“We cannot understand that great book, the Universe, if we do not first learn the language in which it is written” the brilliant Italian Renaissance scientist Galileo Galilei taught us. “The book is written in mathematical language.”

February marks the 455th anniversary of Galileo’s birth in Pisa, Italy. His world-changing accomplishments in astronomy, physics and engineering inspired the 20th century’s scientific titan Albert Einstein to crown him the “father of modern science.”
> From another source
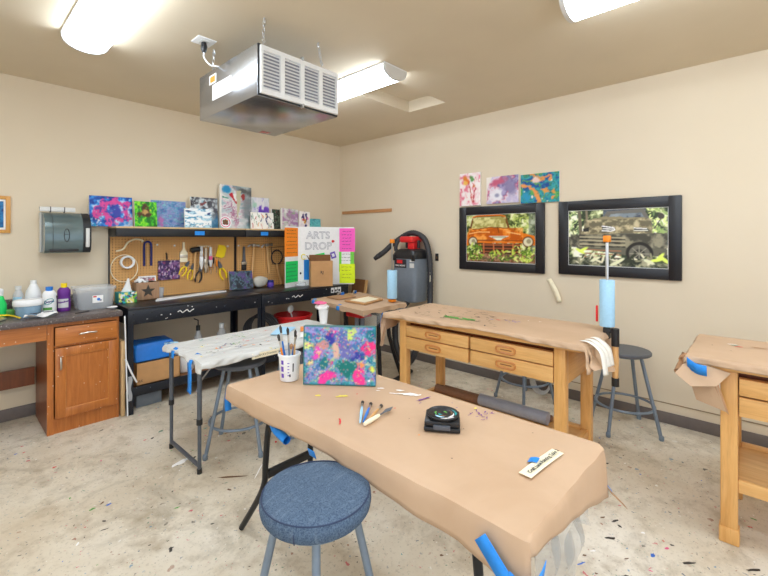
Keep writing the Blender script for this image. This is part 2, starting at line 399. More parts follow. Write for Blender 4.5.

Galileo is popularly known for dropping a 10-pound cannonball and a one-pound lead ball off the top of Pisa’s Leaning Tower, demonstrating that all objects fall at the same speed. American schoolchildren should know that Galileo’s genius and experiments shaped modern human understanding of the universal laws of nature.

Principally, Galileo did groundbreaking work on velocity, inertia, and motion; crafted his own telescope lenses that allowed him to view our Moon’s craters, the moons of Jupiter, and sunspots; and authored pivotal science books. His empirical observations differentiated between the spheres of science and faith.

Galileo was also famously charged with heresy and subjected to house arrest by the Catholic Church because of his expansion of Polish mathematician Nicolaus Copernicus’ ideas about astronomy, which reversed humanity’s millennia-old misconception that the Earth constituted the center of our planetary system.

“All truths are easy to understand once they are discovered,” Galileo wrote. “[T]he point is to discover them.”

For decades, K-12 policymakers have eschewed academic precision for mushy education school dogmas, including “child-centered learning,” “hands-on learning,” and “21st-century skills.” Meanwhile, U.S. students lack basic knowledge and perform dreadfully on most national and international math and science tests.

Until recently, Massachusetts was the exception to our nationwide educational mediocrity.

From 2005 to 2017, the commonwealth outperformed every other state on the math portion of the National Assessment of Educational Progress (NAEP). In 2007 and 2011, Massachusetts ranked among the world’s highest-achieving countries in gold-standard Trends in International Mathematics and Science Study (TIMSS) testing.

Galileo’s Lesson

The Bay State’s success was a direct result of the landmark 1993 Massachusetts Education Reform Act (MERA), which put academic quality before politics. MERA established excellent science, technology, engineering, and math (STEM) standards and objective, high-stakes tests that were central to the state’s historic K-12 accomplishments.

A major lesson from Galileo’s revolutionary life was to put scientific facts and intellectual freedom ahead of political, or even religious, power.

His adoption of Copernicus’ heliocentric universe challenged Aristotle’s ancient geocentric views, the consensus at the time. And because medieval theologians fused Aristotle’s works with Church teachings, Galileo’s opinions contradicted Church doctrine, which amounted to heresy.

“The Bible shows the way to go to heaven,” Galileo wrote, “not the way the heavens go.” But he was a devout Catholic whose goal wasn’t to undermine the Church’s spiritual authority.

In addition to his early inclination to be a monk, another testament to his religious conviction was unearthed in historian Dava Sobel’s 1999 book Galileo’s Daughter. His two daughters apparently became nuns, while one of them, Sister Maria Celeste, corresponded with her father about his magnificent interstellar discoveries.

Galileo might wonder why, in recent years, Massachusetts governors Deval Patrick and Charlie Baker discarded the commonwealth’s nation-leading math and science standards for inferior, nationalized ones—Common Core math and so-called Next Generation Science Standards.

These myopic decisions leave Bay State students two years behind their international competitors, essentially using the same math and science standards as Arkansas.

In 2015, the commonwealth’s policymakers also stopped participating in the more rigorous TIMSS testing, opting instead for the soft-skills-centric Programme for International Student Assessment (PISA), which Stanford University mathematician R. James Milgram calls “shopping cart math.”

Predictably, the Bay State’s NAEP math scores fell dramatically between 2011 and 2017, while national 2015 math results were the worst in nearly a decade and remained unchanged in 2017.

Centuries ago, Galileo told us that scientific success is driven by mastering math. “If I were again beginning my studies,” Galileo wrote, “I would follow the advice of Plato and start with mathematics.”

Unfortunately, the ineptitude of K-12 educationists reigns over public schooling. These pedagogues, worshipping edu-babble and empty fads instead of durable facts, timeless truths and empirical evidence, cling to failed dogmas that leave American schoolchildren’s STEM futures lost in space.